We placed C-clamps on the Leaf pack and removed the u-bolts.

Then we lowered the axle with the jack while the Jeep was supported with the jack stands. Then we removed the center bolt which holds the leaf pack together. Next we loosened the C-clamps and removed the leafs. I discarded the smallest leaf. Rusty had suggested that if I didn't plan on towing I wouldn't need the short spring. I saved it just incase. Next we cleaned of the leafs using an old wire brush and a rag. Then we sprayed each spring with a Lubracating spray. We reinstalled the leafs in the following order, the longest stock leaf went against the main leaf, then the Add-A-Leaf, then the remaining stock leafs from longest to shortest. We used the C-clamps to pull the leaf pack together and installed the new longer center bolt that came with the lift kit. Then we raised the axle back up and reconnected it to the leafs with the U-bolts. Then we cut the center bolt shorter with a hacksaw. The center bolt is about 2 inches longer than necessary. Next we installed the new shock and repeat everything on the otherside. Finally we reinstalled the tires and lowered the rear back to the ground. The initial lift was 4", by the next day it settled to 3 1/2" and to date it has settled to 2.25".

Raising The Front

Next came the fun part, the front. First we blocked the rear tires and loosened the lugnuts. Then we lifted the front, supported the body with jackstands, and removed the front tires.
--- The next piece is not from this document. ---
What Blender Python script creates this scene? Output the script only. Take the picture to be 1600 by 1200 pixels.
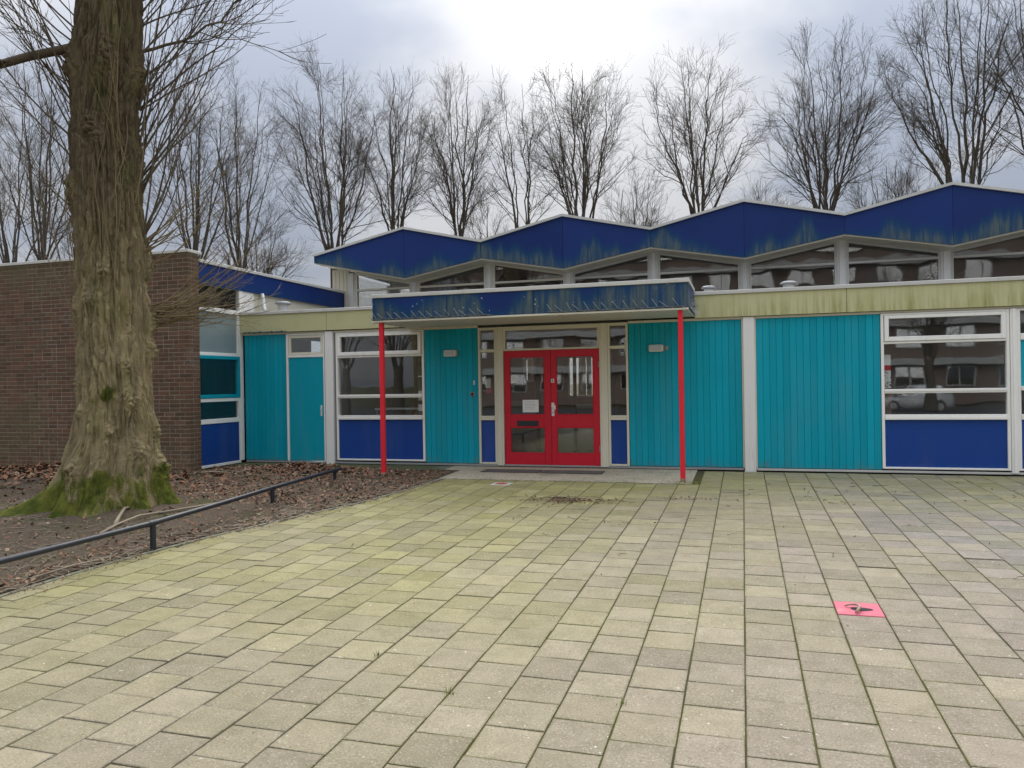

I had gotten a lot of advice on the XJ Forum, and many said I didn't need spring compressors nor did I need to disconnect the Lower Control Arms (LCAs). So I went with that. We removed the shocks, the spring retaining clip, the bumpstop, and disconnected the anti-swaybar. Next we lowered the axle as much as we could. Well the spring wouldn't just come out. We jacked up the other end of the axle and with me standing on the brake disc of the end we were working on, one of the guys was able to pry the spring out. We sprayed the new spacer with lube and installed it.
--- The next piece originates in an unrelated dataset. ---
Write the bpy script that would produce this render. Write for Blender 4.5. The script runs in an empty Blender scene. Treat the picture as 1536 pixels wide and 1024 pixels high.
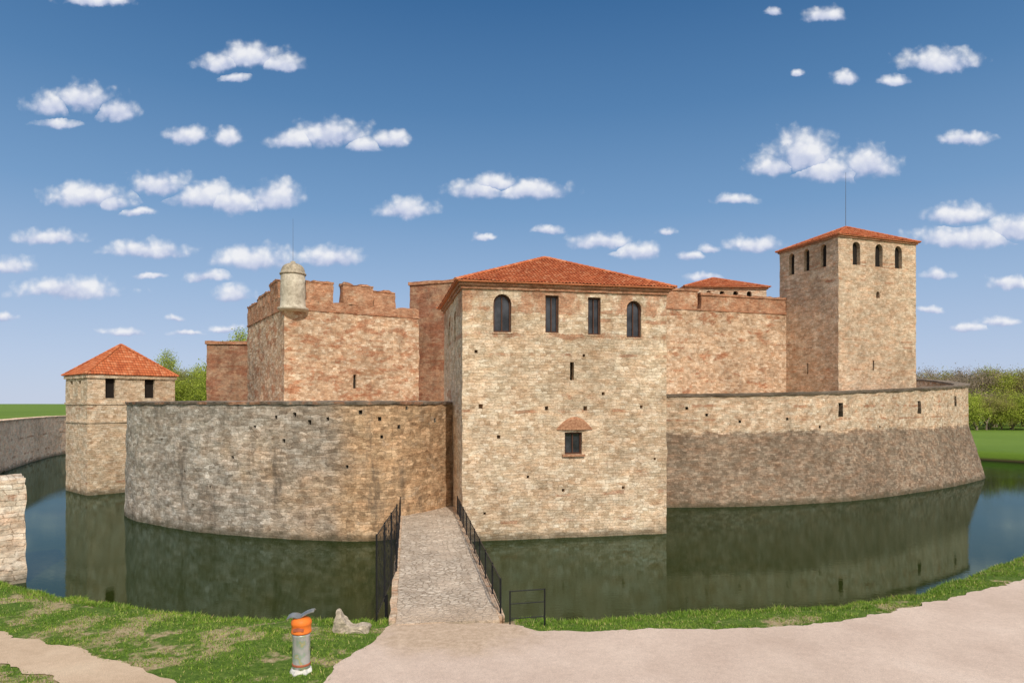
import bpy, bmesh, math, random
import numpy as np
from mathutils import Vector, Matrix, noise as mn
random.seed(7); rng=np.random.default_rng(7)
scene=bpy.context.scene
COL=scene.collection
CAMZ=7.5; HOR=605.0; F=1000.0
def lin(r,g,b):
    f=lambda c:(c/255/12.92 if c/255<=.04045 else ((c/255+.055)/1.055)**2.4)
    return (f(r),f(g),f(b),1)
# ---------------------------------------------------------------- nodes helper
class NT:
    def __init__(s,nt): s.nt=nt; s.n=nt.nodes; s.l=nt.links
    def new(s,t,**k):
        n=s.n.new(t)
        for a,b in k.items(): setattr(n,a,b)
        return n
    def put(s,sock,v):
        if isinstance(v,bpy.types.NodeSocket): s.l.new(v,sock)
        elif v is not None: sock.default_value=v
    def math(s,op,a,b=None,c=None,clamp=False):
        n=s.new('ShaderNodeMath',operation=op); n.use_clamp=clamp
        for i,v in enumerate((a,b,c)):
            if v is not None: s.put(n.inputs[i],v)
        return n.outputs[0]
    def vm(s,op,a,b=None,c=None,out=0):
        n=s.new('ShaderNodeVectorMath',operation=op)
        for i,v in enumerate((a,b,c)):
            if v is not None: s.put(n.inputs[i],v)
        return n.outputs[out]
    def noise(s,vec,scale,detail=4,rough=.55,col=False,dim='3D'):
        n=s.new('ShaderNodeTexNoise',noise_dimensions=dim)
        s.put(n.inputs['Vector'],vec); n.inputs['Scale'].default_value=scale
        n.inputs['Detail'].default_value=detail; n.inputs['Roughness'].default_value=rough
        return n.outputs['Color' if col else 'Fac']
    def mix(s,f,a,b,blend='MIX'):
        n=s.new('ShaderNodeMix',data_type='RGBA',blend_type=blend)
        s.put(n.inputs[0],f); s.put(n.inputs[6],a); s.put(n.inputs[7],b); return n.outputs[2]
    def mixv(s,f,a,b):
        n=s.new('ShaderNodeMix',data_type='VECTOR')
        s.put(n.inputs[0],f); s.put(n.inputs[4],a); s.put(n.inputs[5],b); return n.outputs[1]
    def mixf(s,f,a,b):
        n=s.new('ShaderNodeMix',data_type='FLOAT')
        s.put(n.inputs[0],f); s.put(n.inputs[2],a); s.put(n.inputs[3],b); return n.outputs[0]
    def ss(s,x,a,b,lo=0.,hi=1.):
        n=s.new('ShaderNodeMapRange',interpolation_type='SMOOTHSTEP')
        s.put(n.inputs[0],x); n.inputs[1].default_value=a; n.inputs[2].default_value=b
        n.inputs[3].default_value=lo; n.inputs[4].default_value=hi; return n.outputs[0]
    def ramp(s,f,stops,interp='LINEAR'):
        n=s.new('ShaderNodeValToRGB'); cr=n.color_ramp; cr.interpolation=interp
        while len(cr.elements)<len(stops): cr.elements.new(.5)
        for e,(p,c) in zip(cr.elements,stops): e.position=p; e.color=c if len(c)==4 else (*c,1)
        s.put(n.inputs[0],f); return n.outputs[0]
    def sep(s,v):
        n=s.new('ShaderNodeSeparateXYZ'); s.put(n.inputs[0],v); return n.outputs
    def comb(s,x,y,z=0.):
        n=s.new('ShaderNodeCombineXYZ'); s.put(n.inputs[0],x); s.put(n.inputs[1],y); s.put(n.inputs[2],z); return n.outputs[0]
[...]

Then we reinstalled the spring using the same technic as when we removed it. Next we moved to the other side. Here we repeated the same steps as the first side except with the new spacer and spring installed already, we could not jack up the first side high enough to reinstall the spring on the second side. Hind site being 20/20, I would use spring compressors. Here's what we did. We took the stock bottle jack and placing it between the axle and the uniframe framerail.

We spread it apart enough to get the spring back in. You must watch your brake line because it will be close to fully extended. Next we reinstalled the spring retaining clips (one striped and will need to be tapped out), the new shocks, the bump stops, and reconnected the anti-swaybar. Then we reinstalled the tires and lowered it down. With 1.75 inches in the front and 4 inches in the rear, it still looked like a hot rod.

(From left to right; Cory, me, and Eric, Paul didn't hang around long enough to get in the picture.)

Now with that done, it was time to test it out. So, we all went to a local area with some mud holes and gave it a workout. It did fine.


I took it on a trail run the following weekend and it performed like a champ. The ride is firm but not harsh. For the money this seems to be a realative easy way to gain a couple of inches lift. I do recommend you have some help.